При использовании другого функционалистского понятия «дисфункции» также возникают большие трудности. В интерпретацию «отрицательных последствий» (дисфункций) легко могут вкрапливаться оценочные суждения и личные пристрастия социологов, ибо у каждого исследователя существует свое представление о «нормальном» общественном устройстве и возможных отклонениях от этого идеала. Этот краткий анализ методологической концепции Р. Мертона позволяет сделать вывод, что предложенная им интерпретация основных понятий структурно-функционального анализа оказалась неадекватной, так как она не обеспечила предполагаемого логикой функционального анализа объективного подхода к анализу социальных явлений. Отмеченные недостатки структурно-функционального анализа объясняют его редкое использование в эмпирических исследованиях; он применяется главным образом в сфере теоретического анализа, где с помощью номинальных определений можно избежать указанных трудностей.

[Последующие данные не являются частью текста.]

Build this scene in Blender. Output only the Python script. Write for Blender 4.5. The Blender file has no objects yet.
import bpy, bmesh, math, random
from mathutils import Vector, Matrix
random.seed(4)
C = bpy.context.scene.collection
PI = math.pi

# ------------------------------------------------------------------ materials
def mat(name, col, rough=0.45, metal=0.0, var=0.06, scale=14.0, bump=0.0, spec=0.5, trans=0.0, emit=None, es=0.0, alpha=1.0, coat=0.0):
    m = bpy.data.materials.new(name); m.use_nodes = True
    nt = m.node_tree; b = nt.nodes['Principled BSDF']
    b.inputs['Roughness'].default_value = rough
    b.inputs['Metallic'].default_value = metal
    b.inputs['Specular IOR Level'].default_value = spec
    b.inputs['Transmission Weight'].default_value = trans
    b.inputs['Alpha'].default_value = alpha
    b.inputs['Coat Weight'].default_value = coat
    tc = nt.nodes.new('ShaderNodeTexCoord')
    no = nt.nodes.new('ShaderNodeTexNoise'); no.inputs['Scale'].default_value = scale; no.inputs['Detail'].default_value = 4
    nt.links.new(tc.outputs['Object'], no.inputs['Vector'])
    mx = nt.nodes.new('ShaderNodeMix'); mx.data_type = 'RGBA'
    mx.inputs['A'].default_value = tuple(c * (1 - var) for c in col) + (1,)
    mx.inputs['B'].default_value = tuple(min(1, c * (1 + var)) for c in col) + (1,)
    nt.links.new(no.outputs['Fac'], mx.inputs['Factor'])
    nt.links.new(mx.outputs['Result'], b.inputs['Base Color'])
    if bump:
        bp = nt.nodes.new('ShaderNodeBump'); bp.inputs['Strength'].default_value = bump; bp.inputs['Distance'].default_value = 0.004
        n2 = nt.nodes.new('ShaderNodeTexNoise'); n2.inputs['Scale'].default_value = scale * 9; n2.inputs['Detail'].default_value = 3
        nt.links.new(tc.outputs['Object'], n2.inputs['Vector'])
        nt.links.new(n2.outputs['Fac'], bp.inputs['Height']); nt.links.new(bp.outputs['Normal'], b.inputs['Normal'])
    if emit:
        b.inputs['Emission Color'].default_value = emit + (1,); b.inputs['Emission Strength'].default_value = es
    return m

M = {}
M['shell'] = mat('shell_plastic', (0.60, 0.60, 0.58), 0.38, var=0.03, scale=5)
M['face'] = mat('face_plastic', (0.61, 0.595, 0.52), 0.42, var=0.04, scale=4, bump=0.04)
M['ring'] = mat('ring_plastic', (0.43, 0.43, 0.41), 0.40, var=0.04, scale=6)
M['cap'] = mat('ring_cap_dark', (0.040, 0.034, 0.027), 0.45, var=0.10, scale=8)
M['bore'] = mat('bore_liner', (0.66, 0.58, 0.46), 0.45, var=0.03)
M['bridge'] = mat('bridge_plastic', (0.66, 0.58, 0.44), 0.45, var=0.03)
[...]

Касаясь вопроса об обоснованности и строгости понятийного словаря структурно-функционального анализа, можно указать еще на одну присущую ему слабость ‑ его логико-эмпирическую неадекватность. На этот недостаток методологии структурного функционализма неоднократно обращали внимание ведущие представители западной философии науки. Но их критика в адрес функционального анализа велась с точки зрения физикалистской модели научного знания, принимаемой позитивистски ориентированной философией науки, что не могло не сказаться на оценке методологического значения функционализма. Так, нельзя согласиться с попытками философов науки (К. Гемпеля, Э. Нагеля) принизить роль функционального объяснения, расцениваемого по меркам причинной модели объяснения. Несмотря на то что использование структурно-функционального анализа в американской социологии выявило ряд серьезных логико-методологических проблем, отсюда вовсе не следует, что этот метод не обладает познавательной ценностью. Как верно отмечает Г.М. Андреева, необходимо разграничить те проблемы, которые присущи самому методу структурно-функционального анализа, и те проблемы, которые вырастают при условии применения функционализма в определенных философских рамках». Плодотворность использования принципов системной методологии, в том числе и структурно-функционального подхода, была доказана К. Марксом при анализе капиталистической общественно-экономической формации. Стало быть, философский и идеологический контекст применения функционального метода во многом определяют его познавательную эффективность.
Критический анализ использования принципов методологического натурализма представителями структурного функционализма позволяет сделать ряд выводов. В рамках функционализма, во-первых, метод и соответствующий ему концептуальный аппарат ни в коем случае не нейтральны по отношению к предмету социологии. Метод задает определенный угол восприятия изучаемых явлений и определяет их последующую интерпретацию и объяснение. Во-вторых, естественнонаучные понятия и принципы в процессе их использования в социальном .познании сохраняют в определенной мере свою эвристическую роль, но при этом возникают серьезные методологические проблемы, решение которых в значительной мере зависит от общетеоретической и идеологической ориентации исследователя. И наконец, третий момент: использование методологии структурно-функционального анализа в рамках буржуазной социологии приводит к абсолютизации объективных (лучше сказать, «нормативных») аспектов человеческой деятельности, что обусловлено свойственным ей антидиалектическим, метафизическим взглядом на общественную жизнь.